Документы и источники об истории народов и племен

Документы и источники об истории народов и племен

История каждого этноса — неотъемлемая часть общей истории человечества. Как восстановить путь народа через время, найти его древние корни, старое и новое родство?
Мы в XX веке буквально присутствуем при формировании десятков новых народов. Этнографы с понятным  интересом следят за тем, как складывается сегодня из множества народов и племен индонезийская нация. Она еще не сложилась, но многие ученые уверены, что индонезийский метаэтнос станет в конце концов — и не в очень отдаленном будущем  обычным этносом, этносоциальной общностью — нацией.
Некоторые исследователи предвидят рождение наций в отдельных африканских странах; но даже если появление единого кенийского этноса можно отнести лишь к сравнительно далекому и довольно проблематичному будущему, то в той же Кении происходит стремительное объединение и превращение мелких племен в довольно крупные народности.
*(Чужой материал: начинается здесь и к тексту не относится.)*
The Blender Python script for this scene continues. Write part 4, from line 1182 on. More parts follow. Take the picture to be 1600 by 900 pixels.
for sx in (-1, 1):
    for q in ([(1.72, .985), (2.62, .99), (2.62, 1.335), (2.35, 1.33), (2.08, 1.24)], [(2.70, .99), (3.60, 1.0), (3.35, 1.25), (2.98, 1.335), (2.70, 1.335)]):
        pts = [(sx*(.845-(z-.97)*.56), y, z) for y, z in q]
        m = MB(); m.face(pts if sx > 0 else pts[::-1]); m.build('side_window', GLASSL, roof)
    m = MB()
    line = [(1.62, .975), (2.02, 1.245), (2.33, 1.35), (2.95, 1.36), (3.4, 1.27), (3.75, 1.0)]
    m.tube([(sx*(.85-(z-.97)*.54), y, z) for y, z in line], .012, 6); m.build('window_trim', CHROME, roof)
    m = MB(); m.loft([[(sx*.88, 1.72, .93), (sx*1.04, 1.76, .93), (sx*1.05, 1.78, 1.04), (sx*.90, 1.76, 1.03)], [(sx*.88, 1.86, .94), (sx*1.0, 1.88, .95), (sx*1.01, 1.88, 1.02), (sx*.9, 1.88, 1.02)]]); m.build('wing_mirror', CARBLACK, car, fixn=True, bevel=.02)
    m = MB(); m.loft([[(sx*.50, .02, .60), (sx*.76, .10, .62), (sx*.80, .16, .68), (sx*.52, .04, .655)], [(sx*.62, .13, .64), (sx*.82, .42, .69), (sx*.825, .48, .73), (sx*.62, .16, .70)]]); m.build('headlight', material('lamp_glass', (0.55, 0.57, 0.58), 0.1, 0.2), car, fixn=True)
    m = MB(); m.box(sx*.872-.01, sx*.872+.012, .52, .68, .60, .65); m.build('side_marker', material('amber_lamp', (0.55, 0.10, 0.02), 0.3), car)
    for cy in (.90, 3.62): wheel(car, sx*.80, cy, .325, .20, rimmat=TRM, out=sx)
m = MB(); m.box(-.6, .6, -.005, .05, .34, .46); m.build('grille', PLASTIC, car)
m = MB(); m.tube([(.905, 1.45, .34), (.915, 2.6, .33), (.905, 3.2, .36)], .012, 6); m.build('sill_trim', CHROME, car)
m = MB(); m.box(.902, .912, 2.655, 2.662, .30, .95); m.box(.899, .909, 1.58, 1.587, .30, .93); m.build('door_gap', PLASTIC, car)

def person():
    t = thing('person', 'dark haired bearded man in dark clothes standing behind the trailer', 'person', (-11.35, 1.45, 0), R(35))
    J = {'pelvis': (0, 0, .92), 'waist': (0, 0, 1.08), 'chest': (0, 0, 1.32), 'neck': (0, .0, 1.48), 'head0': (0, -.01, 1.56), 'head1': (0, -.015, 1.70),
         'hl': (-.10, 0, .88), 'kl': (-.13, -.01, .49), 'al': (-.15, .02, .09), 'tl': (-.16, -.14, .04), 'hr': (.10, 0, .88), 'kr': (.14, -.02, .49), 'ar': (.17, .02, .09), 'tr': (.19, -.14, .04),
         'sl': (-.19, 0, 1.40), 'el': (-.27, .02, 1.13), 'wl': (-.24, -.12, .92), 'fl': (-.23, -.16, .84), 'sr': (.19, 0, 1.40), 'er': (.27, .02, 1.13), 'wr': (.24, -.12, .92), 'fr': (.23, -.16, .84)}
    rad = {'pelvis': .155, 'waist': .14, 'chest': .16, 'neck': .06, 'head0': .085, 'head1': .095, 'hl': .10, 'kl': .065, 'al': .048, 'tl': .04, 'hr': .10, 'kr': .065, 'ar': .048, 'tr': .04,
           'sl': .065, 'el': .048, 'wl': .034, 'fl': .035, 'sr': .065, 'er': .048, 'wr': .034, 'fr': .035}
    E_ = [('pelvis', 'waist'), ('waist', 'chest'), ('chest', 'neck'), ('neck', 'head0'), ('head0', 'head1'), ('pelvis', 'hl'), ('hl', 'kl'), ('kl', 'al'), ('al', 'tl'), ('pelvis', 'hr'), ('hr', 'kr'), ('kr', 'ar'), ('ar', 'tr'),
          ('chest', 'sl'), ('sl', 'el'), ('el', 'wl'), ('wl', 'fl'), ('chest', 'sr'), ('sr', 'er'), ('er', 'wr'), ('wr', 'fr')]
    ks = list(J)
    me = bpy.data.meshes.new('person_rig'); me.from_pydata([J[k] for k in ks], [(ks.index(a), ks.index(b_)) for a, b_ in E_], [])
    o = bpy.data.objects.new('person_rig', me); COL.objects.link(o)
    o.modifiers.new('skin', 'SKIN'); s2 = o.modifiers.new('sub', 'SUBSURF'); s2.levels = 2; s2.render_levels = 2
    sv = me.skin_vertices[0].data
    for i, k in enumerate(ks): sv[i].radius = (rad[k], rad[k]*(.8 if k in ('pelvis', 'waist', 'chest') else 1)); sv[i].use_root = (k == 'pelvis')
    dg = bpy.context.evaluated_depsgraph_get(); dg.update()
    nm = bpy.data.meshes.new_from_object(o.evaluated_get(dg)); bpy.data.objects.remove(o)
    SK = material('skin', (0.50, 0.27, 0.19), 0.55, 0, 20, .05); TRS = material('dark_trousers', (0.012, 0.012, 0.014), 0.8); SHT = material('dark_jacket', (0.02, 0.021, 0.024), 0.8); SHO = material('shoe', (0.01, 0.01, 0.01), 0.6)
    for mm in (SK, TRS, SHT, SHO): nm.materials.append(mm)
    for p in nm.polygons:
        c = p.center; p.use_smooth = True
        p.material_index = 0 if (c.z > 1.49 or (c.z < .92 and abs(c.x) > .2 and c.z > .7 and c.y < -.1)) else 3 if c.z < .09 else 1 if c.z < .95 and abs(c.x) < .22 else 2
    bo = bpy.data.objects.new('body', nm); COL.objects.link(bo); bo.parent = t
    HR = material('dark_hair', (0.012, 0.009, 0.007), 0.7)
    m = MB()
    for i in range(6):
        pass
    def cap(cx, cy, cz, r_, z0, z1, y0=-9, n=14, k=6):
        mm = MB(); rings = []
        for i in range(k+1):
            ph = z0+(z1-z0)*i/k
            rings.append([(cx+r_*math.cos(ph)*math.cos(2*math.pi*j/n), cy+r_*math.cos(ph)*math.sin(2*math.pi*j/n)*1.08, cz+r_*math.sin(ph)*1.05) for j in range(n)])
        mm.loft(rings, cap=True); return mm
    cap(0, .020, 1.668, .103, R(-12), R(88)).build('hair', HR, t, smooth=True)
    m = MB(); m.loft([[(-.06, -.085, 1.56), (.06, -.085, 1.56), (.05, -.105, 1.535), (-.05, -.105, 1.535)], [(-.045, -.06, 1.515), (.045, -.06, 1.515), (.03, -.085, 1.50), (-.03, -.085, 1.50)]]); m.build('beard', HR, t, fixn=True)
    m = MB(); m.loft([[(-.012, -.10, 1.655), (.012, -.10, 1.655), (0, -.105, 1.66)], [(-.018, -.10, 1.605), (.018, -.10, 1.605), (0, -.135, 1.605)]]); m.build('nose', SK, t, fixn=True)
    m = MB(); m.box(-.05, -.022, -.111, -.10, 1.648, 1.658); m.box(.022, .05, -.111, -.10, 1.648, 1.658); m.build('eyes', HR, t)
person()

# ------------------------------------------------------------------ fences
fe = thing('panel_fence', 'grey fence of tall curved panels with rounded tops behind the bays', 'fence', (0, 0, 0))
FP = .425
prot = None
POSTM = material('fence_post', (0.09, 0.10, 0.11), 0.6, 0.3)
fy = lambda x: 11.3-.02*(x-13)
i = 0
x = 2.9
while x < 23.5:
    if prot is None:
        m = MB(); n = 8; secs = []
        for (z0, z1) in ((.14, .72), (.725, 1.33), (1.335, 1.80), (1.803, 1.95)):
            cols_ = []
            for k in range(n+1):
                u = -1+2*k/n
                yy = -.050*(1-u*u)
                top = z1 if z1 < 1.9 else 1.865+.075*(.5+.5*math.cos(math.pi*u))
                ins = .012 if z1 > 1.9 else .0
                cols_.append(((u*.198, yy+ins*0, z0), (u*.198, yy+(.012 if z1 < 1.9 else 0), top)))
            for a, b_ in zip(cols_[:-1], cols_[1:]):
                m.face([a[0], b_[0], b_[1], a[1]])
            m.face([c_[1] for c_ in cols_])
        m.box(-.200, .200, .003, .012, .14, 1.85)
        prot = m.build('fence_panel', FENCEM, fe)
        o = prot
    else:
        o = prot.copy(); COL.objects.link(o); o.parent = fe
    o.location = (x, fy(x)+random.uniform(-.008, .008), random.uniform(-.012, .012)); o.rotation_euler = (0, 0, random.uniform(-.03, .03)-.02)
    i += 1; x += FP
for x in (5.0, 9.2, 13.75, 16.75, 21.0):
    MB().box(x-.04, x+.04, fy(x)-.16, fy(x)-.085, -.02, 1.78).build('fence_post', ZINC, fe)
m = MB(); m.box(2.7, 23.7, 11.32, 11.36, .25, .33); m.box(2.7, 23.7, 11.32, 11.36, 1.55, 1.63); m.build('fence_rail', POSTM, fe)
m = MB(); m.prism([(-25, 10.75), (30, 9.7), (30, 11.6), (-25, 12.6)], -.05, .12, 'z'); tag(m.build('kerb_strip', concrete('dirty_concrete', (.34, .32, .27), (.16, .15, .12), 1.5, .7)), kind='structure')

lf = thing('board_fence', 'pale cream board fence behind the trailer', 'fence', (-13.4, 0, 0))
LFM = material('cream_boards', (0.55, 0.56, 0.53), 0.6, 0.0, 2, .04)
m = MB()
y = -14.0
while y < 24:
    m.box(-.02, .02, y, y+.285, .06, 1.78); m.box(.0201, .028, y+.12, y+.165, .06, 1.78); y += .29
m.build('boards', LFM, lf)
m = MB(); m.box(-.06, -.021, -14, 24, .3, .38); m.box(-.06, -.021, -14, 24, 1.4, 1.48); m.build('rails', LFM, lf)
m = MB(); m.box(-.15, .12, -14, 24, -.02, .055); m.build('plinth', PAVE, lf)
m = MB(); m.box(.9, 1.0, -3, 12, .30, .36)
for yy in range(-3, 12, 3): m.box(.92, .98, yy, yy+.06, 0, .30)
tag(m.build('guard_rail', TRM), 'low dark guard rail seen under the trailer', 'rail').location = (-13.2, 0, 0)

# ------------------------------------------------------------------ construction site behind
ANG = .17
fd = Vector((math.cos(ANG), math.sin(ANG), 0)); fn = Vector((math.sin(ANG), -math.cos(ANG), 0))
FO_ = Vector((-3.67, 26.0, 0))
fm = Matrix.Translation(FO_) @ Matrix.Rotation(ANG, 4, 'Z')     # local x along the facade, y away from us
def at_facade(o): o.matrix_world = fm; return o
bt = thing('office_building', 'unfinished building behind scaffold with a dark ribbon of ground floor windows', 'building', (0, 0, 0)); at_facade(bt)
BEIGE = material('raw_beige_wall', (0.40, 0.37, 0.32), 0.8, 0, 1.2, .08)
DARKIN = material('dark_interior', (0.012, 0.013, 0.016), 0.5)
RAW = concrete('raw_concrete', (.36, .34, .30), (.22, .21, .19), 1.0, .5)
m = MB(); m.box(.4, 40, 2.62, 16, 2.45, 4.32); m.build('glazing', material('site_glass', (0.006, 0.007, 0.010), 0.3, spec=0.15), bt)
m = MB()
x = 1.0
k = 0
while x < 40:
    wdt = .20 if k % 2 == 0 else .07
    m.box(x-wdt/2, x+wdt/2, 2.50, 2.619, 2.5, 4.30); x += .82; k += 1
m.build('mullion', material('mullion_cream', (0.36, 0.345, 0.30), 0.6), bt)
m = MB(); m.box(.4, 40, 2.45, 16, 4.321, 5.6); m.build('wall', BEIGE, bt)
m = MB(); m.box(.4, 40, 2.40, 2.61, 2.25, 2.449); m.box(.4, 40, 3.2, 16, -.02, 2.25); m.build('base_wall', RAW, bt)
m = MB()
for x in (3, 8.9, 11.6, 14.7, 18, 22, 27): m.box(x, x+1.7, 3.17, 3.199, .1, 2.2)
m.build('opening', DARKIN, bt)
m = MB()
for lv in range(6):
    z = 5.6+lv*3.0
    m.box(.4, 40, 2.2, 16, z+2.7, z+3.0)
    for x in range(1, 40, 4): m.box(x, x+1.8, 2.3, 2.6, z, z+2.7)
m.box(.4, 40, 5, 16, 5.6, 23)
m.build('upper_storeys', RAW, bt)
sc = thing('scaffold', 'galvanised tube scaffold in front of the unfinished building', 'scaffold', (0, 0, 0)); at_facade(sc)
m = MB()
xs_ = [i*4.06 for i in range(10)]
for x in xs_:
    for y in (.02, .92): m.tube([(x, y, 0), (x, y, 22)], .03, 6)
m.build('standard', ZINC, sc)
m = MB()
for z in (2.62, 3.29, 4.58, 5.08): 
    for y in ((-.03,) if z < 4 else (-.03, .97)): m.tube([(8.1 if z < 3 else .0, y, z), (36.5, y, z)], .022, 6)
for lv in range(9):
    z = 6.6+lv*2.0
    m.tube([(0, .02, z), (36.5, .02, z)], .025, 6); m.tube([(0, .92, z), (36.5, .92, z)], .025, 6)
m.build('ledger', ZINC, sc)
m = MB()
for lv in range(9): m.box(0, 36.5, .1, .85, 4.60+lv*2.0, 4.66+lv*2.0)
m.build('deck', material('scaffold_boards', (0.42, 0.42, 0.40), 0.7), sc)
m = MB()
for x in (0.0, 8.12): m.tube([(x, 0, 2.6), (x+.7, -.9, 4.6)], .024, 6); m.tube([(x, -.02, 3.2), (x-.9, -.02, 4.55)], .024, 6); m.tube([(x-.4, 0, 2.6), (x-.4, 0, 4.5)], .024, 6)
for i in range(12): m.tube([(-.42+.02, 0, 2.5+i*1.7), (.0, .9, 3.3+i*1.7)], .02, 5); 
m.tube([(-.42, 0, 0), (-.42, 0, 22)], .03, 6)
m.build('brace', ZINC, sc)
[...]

Несколько новых этносов появилось за последний век на территории Советского Союза. Один из примеров — алтайцы, народ, складывающийся из небольших племен и народностей, говоривших на разных языках, уже в советское время (хотя различия в языке у северной и южной групп алтайцев еще очень велики). В Дагестане некоторые совсем маленькие народности, исчислявшиеся сотнями и тысячами человек, слились с более крупными народами этой республики — аварцами, лезгинами, лаками, кумыками.
Ученые исследуют этнические процессы, идущие в наши дни, устанавливают их закономерности, определяют, какие из них могли и должны были действовать сотни и тысячи лет назад. Факты об этнических процессах XIX века мы черпаем из книг ученых, записей путешественников, свидетельств современников. Но чем дальше в прошлое, тем скупее становятся письменные сведения об истории народов. Пока с учеными прошлое говорит со страниц хроник и летописей, дело обстоит еще не так плохо. Нет хроник? Остаются поэмы, законодательные акты и хозяйственные документы. Именно такого рода записи содержат шумерские и вавилонские глиняные таблички, причем материалы бухгалтерского, как мы сказали бы сегодня, учета явно преобладают над всеми остальными. Но даже складские документы многое дают исследователю этногенеза. Ведь уже язык документов сообщает (хотя и не всегда), к какому народу принадлежали те, кто эти документы оставил. Куда хуже положение исследователей, изучающих прошлое народа в пору, когда у него не было письменности или письменных документов сохранилось очень немного. Тут, конечно, порою могут помочь свидетельства соседей, обладавших письменностью, рассказы тех, кто посетил соответствующую страну.
Можно вспомнить, что массой сведений по истории народов Поволжья, Урала и вообще Восточной Европы в раннее средневековье мы обязаны, например, арабским путешественникам. Но такие сведения «со стороны» нередко неверны, всегда отрывочны и весьма неполны. А часто, слишком часто, их и вообще не бывает. Писаную историю народов приходится дополнять, а порою и поправлять этнографии, действующей в союзе с остальными историческими дисциплинами — от археологии до этнической антропологии, в содружестве с лингвистикой и другими науками. А чем дальше в прошлое, тем важнее такое комплексное исследование этногенеза.
Антрополог исследует кости и черепа, восстанавливает облик древнего обитателя той или другой местности, сравнивая этот облик с внешностью представителей современных этносов. связывая прошлое и настоящее.